(Provided data):
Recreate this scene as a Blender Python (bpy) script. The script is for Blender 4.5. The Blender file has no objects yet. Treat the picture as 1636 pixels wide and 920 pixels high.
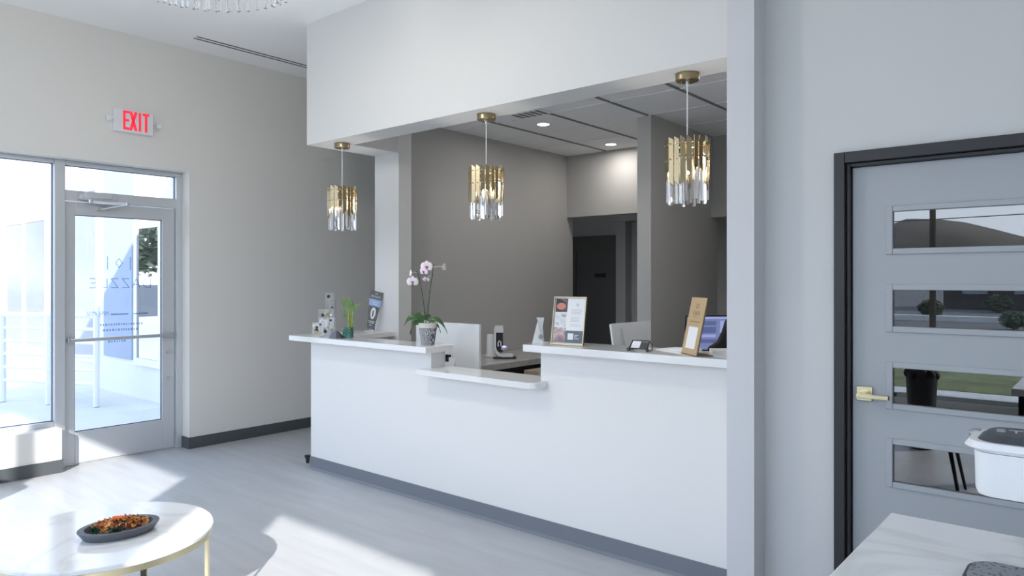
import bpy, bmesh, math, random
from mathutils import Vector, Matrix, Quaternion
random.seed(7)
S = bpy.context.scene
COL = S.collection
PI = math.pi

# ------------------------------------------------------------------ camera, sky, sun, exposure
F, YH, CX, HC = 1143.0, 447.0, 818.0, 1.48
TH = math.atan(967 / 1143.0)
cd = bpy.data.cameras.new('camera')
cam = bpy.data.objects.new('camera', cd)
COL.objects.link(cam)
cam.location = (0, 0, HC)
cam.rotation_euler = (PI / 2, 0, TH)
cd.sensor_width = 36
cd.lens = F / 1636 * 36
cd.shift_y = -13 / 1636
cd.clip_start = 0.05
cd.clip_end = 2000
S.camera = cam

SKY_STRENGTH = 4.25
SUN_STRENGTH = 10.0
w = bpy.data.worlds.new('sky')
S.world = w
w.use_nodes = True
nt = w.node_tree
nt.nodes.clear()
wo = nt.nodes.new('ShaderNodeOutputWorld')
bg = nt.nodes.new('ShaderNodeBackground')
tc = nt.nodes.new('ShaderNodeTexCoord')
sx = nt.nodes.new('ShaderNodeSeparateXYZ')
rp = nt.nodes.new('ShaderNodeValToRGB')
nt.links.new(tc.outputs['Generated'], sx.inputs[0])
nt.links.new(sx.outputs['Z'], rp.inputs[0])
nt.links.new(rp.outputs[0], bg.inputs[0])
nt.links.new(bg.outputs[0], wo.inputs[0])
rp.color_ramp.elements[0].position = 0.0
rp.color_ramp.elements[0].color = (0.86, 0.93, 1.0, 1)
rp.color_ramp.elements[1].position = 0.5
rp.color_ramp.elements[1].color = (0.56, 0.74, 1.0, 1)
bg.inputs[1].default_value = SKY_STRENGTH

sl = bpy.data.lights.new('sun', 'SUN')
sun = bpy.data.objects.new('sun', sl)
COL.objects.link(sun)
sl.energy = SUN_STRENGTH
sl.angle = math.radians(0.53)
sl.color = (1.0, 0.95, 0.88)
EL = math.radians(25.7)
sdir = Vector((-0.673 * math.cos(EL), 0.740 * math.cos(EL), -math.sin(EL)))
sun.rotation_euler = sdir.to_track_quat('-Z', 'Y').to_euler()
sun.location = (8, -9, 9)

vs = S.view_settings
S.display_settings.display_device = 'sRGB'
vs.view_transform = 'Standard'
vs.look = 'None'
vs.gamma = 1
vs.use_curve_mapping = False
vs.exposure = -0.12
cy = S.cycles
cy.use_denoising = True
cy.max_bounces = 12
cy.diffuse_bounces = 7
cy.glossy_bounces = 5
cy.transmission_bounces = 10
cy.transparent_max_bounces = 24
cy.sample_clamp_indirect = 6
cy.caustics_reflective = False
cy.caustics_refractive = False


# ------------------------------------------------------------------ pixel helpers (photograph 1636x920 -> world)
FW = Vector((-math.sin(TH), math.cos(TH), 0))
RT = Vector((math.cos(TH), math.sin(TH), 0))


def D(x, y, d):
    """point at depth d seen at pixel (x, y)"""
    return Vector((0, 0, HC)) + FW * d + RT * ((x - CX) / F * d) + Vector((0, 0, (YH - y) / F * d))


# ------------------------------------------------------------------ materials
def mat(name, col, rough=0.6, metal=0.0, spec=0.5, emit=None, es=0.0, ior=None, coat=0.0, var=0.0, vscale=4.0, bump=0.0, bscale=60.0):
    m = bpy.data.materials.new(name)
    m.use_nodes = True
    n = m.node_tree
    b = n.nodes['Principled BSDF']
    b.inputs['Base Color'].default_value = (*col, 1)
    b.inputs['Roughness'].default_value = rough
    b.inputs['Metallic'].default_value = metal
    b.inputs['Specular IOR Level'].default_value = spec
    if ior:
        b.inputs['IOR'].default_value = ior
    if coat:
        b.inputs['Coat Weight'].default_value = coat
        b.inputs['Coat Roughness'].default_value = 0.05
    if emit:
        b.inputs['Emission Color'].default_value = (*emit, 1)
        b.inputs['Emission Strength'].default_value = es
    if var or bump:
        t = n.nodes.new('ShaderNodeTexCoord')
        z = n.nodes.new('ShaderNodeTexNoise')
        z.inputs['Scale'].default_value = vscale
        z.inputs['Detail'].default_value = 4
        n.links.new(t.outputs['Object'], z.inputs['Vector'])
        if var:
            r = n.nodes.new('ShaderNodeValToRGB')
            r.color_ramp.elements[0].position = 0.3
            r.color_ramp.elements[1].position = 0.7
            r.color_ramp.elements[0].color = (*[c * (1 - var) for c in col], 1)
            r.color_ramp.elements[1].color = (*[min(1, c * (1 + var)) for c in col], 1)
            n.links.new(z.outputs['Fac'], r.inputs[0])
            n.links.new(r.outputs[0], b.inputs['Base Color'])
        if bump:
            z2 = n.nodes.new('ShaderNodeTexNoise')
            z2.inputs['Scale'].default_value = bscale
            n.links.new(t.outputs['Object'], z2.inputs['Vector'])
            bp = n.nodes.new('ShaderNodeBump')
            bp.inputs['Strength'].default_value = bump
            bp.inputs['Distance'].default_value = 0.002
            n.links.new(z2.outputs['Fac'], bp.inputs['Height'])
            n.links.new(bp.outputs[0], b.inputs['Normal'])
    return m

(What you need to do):
Write out the lines from the start of the material to the line with "PI = math.pi", inclusive and exactly. Skip the pictures.

(Exercise response):
Recreate this scene as a Blender Python (bpy) script. The script is for Blender 4.5. The Blender file has no objects yet. Treat the picture as 1636 pixels wide and 920 pixels high.
import bpy, bmesh, math, random
from mathutils import Vector, Matrix, Quaternion
random.seed(7)
S = bpy.context.scene
COL = S.collection
PI = math.pi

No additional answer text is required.